Revolutionary movement ignites in Iran sparking global protests and discussions close to home

By Elizabeth Rymut, Staff Reporter

Lucas Martinez

After the death of Mahsa Amini, a 22-year-old Iranian woman, who died after being detained by Iran’s morality police for the way she wore her hijab, a global, revolutionary movement has emerged and Columbia students are adding their voices.

In response to Amini’s death, women have primarily led protests and riots against the Iranian regime, many burning their hijabs and cutting their hair.

At Columbia, Kashf Fatima, a senior marketing major and vice president of the Muslim Student Association said the student organization has discussed what is happening in Iran from a Muslim perspective.

“We were talking about where should we stand, as women, we may stand with one way, but as a Muslim woman, where do we stand?” Fatima said.

Fatima said she supports the Iranian women affected by the morality police but does not necessarily agree with burning the hijab.

“When you say [take off your hijab], you kind of ignore the whole meaning behind it,” Fatima said.

Fatima said at this point, burning the hijab is a political statement, and that even in the Muslim community, people are trying to paint certain narratives to fit an agenda.

“A lot of people are saying, ‘They’re burning the hijab? What are they going to do next, burn the Quran?’ basically painting women who burn their hijabs as bad Muslims who are trying to ruin the name of Islam,” Fatima said.

“Some people are saying, ‘Oh, they’re just burning a piece of fabric,’ but then you realize the politics tied to that piece of fabric … you realize how powerful that protest is, Fatima said. “[The government is] forced to watch something that they mandated so hard.”

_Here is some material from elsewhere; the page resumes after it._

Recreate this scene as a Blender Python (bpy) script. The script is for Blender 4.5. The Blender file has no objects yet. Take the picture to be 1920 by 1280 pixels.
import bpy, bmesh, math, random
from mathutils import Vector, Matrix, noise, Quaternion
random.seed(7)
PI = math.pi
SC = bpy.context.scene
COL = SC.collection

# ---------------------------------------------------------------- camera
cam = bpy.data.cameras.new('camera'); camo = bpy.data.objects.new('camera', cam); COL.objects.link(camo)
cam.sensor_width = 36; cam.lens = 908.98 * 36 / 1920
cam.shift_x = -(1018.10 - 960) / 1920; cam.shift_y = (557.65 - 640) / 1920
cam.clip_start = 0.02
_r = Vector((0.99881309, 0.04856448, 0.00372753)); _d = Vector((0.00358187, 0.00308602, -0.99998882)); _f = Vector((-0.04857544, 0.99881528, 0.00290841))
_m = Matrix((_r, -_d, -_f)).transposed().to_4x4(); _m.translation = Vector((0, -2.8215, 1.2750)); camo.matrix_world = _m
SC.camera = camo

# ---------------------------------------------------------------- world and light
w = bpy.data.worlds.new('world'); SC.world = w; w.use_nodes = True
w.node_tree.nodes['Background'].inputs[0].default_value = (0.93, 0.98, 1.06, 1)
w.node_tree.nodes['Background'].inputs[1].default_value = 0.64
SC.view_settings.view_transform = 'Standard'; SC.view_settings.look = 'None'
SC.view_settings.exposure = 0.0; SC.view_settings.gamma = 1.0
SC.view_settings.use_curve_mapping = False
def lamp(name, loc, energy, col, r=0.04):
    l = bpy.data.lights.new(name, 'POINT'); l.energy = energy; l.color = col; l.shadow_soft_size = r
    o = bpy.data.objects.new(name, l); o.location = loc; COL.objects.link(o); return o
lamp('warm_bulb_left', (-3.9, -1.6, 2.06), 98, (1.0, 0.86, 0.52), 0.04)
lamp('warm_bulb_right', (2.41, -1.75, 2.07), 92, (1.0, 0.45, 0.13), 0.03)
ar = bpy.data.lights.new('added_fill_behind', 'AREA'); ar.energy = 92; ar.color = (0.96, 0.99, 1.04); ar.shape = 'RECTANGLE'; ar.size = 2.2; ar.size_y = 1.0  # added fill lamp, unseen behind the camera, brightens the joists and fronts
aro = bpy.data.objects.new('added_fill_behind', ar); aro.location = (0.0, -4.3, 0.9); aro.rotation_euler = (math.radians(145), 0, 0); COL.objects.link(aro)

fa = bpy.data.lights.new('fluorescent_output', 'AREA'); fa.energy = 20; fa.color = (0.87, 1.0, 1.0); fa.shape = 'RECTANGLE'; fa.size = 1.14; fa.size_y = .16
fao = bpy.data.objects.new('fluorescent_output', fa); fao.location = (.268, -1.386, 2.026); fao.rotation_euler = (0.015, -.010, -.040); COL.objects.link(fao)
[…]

Sumana Syed, junior film and television major and Student Organization Committee representative for MSA, is saddened that a lot of Muslim countries do not give women a choice about wearing a hijab.

“As a Western woman, I was given the choice in America to practice my religion however I want to. Even in my family, I wasn’t forced to wear a hijab,” Syed said. “It really saddens me that these women are being forced to do something they don’t want to do. … As a Western Muslim, I just hope that this protest brings about some kind of change for women in Iran, and other Muslim countries as well.”

For Syed, wearing a hijab is a form of religious expression, and about “pleasing God.”

“In our religion, hijab is meant to be a way for women to preserve their beauty and show that women are more than just a physical body or something nice to look at, rather, women have ideas, they have intelligence, they are a person,” Syed said.

Zahra Nbvi, a sophomore at University of Illinois Chicago, has family in Iran and said she receives on-the-ground updates from them.

“It’s been a bit overwhelming and tough,” said Nbvi.

Nbvi said she is frustrated with the Western media coverage of the protests.

“The media really focuses on a certain aspect of society right now, and I don’t think that’s fair to the rest of Iranians who don’t want regime change, they want reform.”

Ariana, a recent Loyola University Chicago graduate now in Washington, D.C. who requested the Chronicle not disclose their last name, said this is the first true feminist women-led revolution of this generation’s time.

“It’s not just about getting rid of mandatory hijab, it’s about a heinous regime that murders, kidnaps, tortures its own people, and deprives them of the things that they need,” Ariana said.

Ariana said people are inspired, but they are not as alarmed as they need to be.

“This is so historical, we have to pay attention,” Ariana said. “Yes, it’s so inspiring, but kids are being shot in the head right now, 17-year-old girls are being raped before they are killed because it’s illegal to murder a virgin in the Islamic Republic.”

Ariana said social media has played a huge role in this story.

“When you think about how the Black Lives Matter protests blew up, specifically because of the shared video of George Floyd’s death, … it really woke people up and I think it led to the massive, widespread BLM protest we saw in 2020,” Ariana said. “I think because of the publicization of what happened to Mahsa, and everyone else who has been tortured, killed, raped, kidnapped since… that has been generating more anger, frustration, passion towards this issue.”